HALIFAX, N.S. - Federal New Democrats are hoping that provincial success in Nova Scotia and Manitoba - as well as a possible name change - can boost the party's electoral prospects as delegates gather for their annual convention beginning Friday in Halifax.

Since Jack Layton became leader of the NDP in 2003, the party has made small breakthroughs, particularly in Quebec and Alberta.

Still, Layton has not been able to guide the party beyond fourth-place.

In an interview, Layton brushed aside any concerns that delegates may begin to question his leadership after six years at the party helm.

"As long as they feel we're going in the right direction, then they'll probably ask me to carry on," he said.

More than 1,300 delegates are expected to descend on Nova Scotia, where voters recently elected the first NDP government east of Ontario.

Delegates are poised to hear from organizers of successful NDP campaigns in both Nova Scotia and Manitoba, as well as members of the team behind U.S. President Barack Obama's historic race to victory last November.

Layton said the party will take pointers on how to convince disenchanted voters that change is possible.

"There was a lot of excitement about the Obama campaign and how they were able to mobilize people, especially people who had given up on the political process (and) had walked away from voting," Layton said.

"How do you get people back to feeling that they can actually make change happen?"

But some pundits said the New Democrats may struggle to make an electoral breakthrough unless the Opposition Liberals seriously stumble before the next general vote.

Nelson Wiseman, a political science professor at the University of Toronto, said the NDP cannot afford to make any mistakes and has to be ready to pick up the pieces if Michael Ignatieff and his Liberals do.

"The (NDP)'s fortunes are more in the hands of others than it is in its own," Wiseman said Thursday.

"In other words, it has to hope that the other parties - especially the Liberals - trip all over themselves."

Some delegates attending the convention also hope that dropping the "New" from the NDP's name will freshen the party's image and cement it as a more mainstream political force in Canada.

Layton would not say whether he's in support of the proposed change, which is expected to be introduced Friday and voted upon Sunday. But he insisted the issue would not dominate the weekend's debates.

"I'm not weighing in. I want to see where our members go," he said.

Layton said the party needs to remind voters of its past success, particularly on policies such as health care and pensions.

"In some ways, we need to go back - and we are going back - to some of those very strong policies that our party brought forward for Canada," he said.

Jim Bickerton, a political science professor at St. Francis Xavier University in Antigonish, N.S., said if the NDP wants to be successful in the next election, it must hold onto its established vote and swing others its way.

"The electorate has become willing to switch around and the NDP can get in there and pitch like the other parties," said Bickerton.
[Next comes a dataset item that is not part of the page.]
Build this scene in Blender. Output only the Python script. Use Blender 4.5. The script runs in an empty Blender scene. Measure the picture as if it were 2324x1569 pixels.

Still, he said it's unlikely that a major breakthrough is in store for the party.

Layton is undeterred.

The party has been "raising and spending as much money as the two old-time parties" and has a team of strong candidates at the ready, he said.

"Canadian politics hasn't seen the New Democrats in a position where we've been able to offer a full-fledged campaign from coast to coast to coast with a strong caucus going into an election," he said.

"That's going to happen this time."

But even before it began, convention organizers found themselves trying to diffuse an internal dispute when Dana Larsen, a member of a British Columbia riding association, was deregistered as a delegate.

Larsen, who ran for the party in last year's federal election but quit after an online video surfaced showing him drop LSD, denied allegations he tried to buy votes in support of a resolution easing regulations on marijuana distribution.

Larsen, the founder of a party wing in favour of relaxing drug laws, said his group offered to "help like-minded individuals get to the convention."

"We would cover some of their travel and lodging expenses if they were supportive of our ideas," Larsen said.

"I never encouraged anybody to change their vote."

NDP national director Brad Lavigne said the decision to deregister Larsen had nothing to do with the resolution.

"He made it abundantly clear that he would help defray the cost for people to go to the convention if they voted his way on key motions, including the one that he was sponsoring," he said. "That's not in keeping with democratic principles."